Para acompanhar, um chá verde tradicional (e não de saquetas como estão a oferecer num restaurante "conceituado" de Lisboa), sempre acabado de fazer, ou um sake quente/frio acompanhavam perfeitamente as peças de sushi e sashimi.
Aya Bistrôt
Situado no piso inferior do centro comercial onde o Aya estava situado, pelo menos este espaço mantém-se. Deste modo, apesar das peças de sushi talvez não terem a mesma qualidade das do restaurante Aya no tempo de Yoshitake, este espaço serve perfeitamente para no dia-a-dia ter um almoço rápido, fruto de um capricho momentâneo, ou para ir a um sítio "melhorzinho" com alguém do trabalho que apareceu do nada.

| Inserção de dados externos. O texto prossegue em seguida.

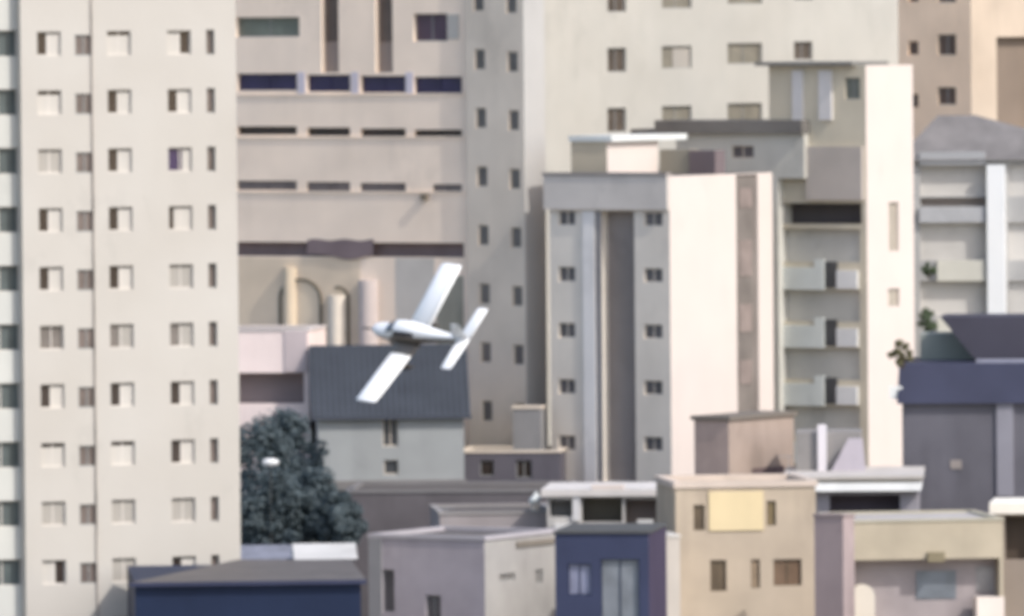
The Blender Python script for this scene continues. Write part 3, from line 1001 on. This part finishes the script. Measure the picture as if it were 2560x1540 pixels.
def beige_parapet():
    b = Block('porch_building', 'low building with a long cream parapet over a dark recessed porch at the bottom right', 'building',
              2118, 2508, 1400, 458, 8, 8, 1304)
    f = b.front
    b.hole('front', f.rect(2126, 2500, 1398, 1640), 1.1, 1)
    b.wall([paint('cream_parapet', (182, 170, 150), var=0.16, streak=0.22), paint('porch_dark', (161, 151, 151), var=0.3), CONC], roof=2)
    b.cap(paint('cream_cap', (181, 174, 156)), 0.12, 0.06)
    mb = MB()
    u0, u1, z0, z1 = f.rect(2130, 2190, 1462, 1560)
    cu = (u0 + u1) / 2; rr = (u1 - u0) / 2
    pts = [(u0, z0)] + [(cu - rr * math.cos(math.pi * i / 10), z1 - rr + rr * math.sin(math.pi * i / 10)) for i in range(11)] + [(u1, z0)]
    pts = [(u, max(z, 0.1)) for u, z in pts]
    A = [f.pt(u, z, -0.8) for u, z in pts][::-1]; B = [f.pt(u, z, -0.3) for u, z in pts][::-1]
    mb.hexa(A, B)
    b.part(mb, 'arched_door', paint('door_cream', (212, 202, 188)))
    for (x0, x1, y0, y1, m_, n_) in ((2300, 2400, 1430, 1500, 'blue_grey_pane', (118, 124, 132)), (2450, 2495, 1420, 1480, 'grey_pane', (150, 146, 146))):
        mb = MB()
        u0, u1, z0, z1 = f.rect(x0, x1, y0, y1)
        mb.box(f, u0, u1, z0, z1, -1.099, -1.04)
        b.part(mb, 'porch_window', glass(m_, n_, 0.3))
    mb = MB()
    u0, u1, z0, z1 = f.rect(2318, 2360, 1380, 1404)
    mb.box(f, u0, u1, z0, z1, 0.002, 0.25)
    b.part(mb, 'lamp_bracket', paint('olive_bracket', (132, 122, 100)))
    mb = MB()
    u0, u1, z0, z1 = f.rect(2440, 2508, 1492, 1560)
    mb.box(f, u0, u1, 0.1, z1, -0.6, 0.3)
    b.part(mb, 'counter', paint('counter_pink', (228, 214, 204)))
    a = Block('white_house', 'small white roofed house cut by the right edge at the bottom', 'house',
              2484, 2640, 1300, 466, -6, 5, 1284)
    a.hole('front', a.front.rect(2512, 2600, 1290, 1400), 0.8, 1)
    a.wall([paint('brown_grey_wall', (150, 138, 128)), paint('umber_dark', (84, 74, 66)), CONC], roof=2)
    mb = MB()
    zt = a.top + 0.003
    mb.box(a.front, -0.2, a.W + 0.2, zt, zt + 0.55, -a.D, 0.3)
    a.part(mb, 'roof_slab', paint('slab_cream', (240, 232, 220)))
beige_parapet()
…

Também aqui o Aya foi inovador, pois o conceito de pequenos pratos disponíveis numa passadeira (sistema Kaiten) não existia, sendo posteriormente copiado por outros restaurantes - o último no Centro Comercial Colombo. A venda de pequenas refeições completas (os chamados Bentos), com molho de soja, wasabi e gengibre incluídos, também foi inovador. Não há esquina de Lisboa, ou recanto de um qualquer centro comercial, que não tenha um espaço deste género. Como recordação pessoal ficam dois jantares óptimos que servi a alguém especial e que foram feitos a partir de umas quantas refeições que aí comprei.
O Futuro
O encerramento de qualquer empresa, especialmente nos tempos que correm, é um processo doloroso para os que nela trabalharam e sempre lamentável quando esta vendia um produto, ou prestava um serviço, com boa aceitação no mercado. No entanto, também é uma oportunidade para que outros entrem e se dêem a conhecer, especialmente quando trazem algo de novo. O encerramento do Aya evidentemente que se enquadra neste contexto, pois a sua perda irá lamentar-se por muitos anos e boa parte dos seus funcionários enfrentarão o desemprego num ano que se adivinha difícil (em particular para a restauração). Porém, uma escola de discípulos de Takashi Yoshitake está aí pronta para novos projectos, além de que o espaço deixado vago pelo Aya poderá ser ocupado por quem tiver capacidade, uma boa ideia/projecto e espírito empreendedor.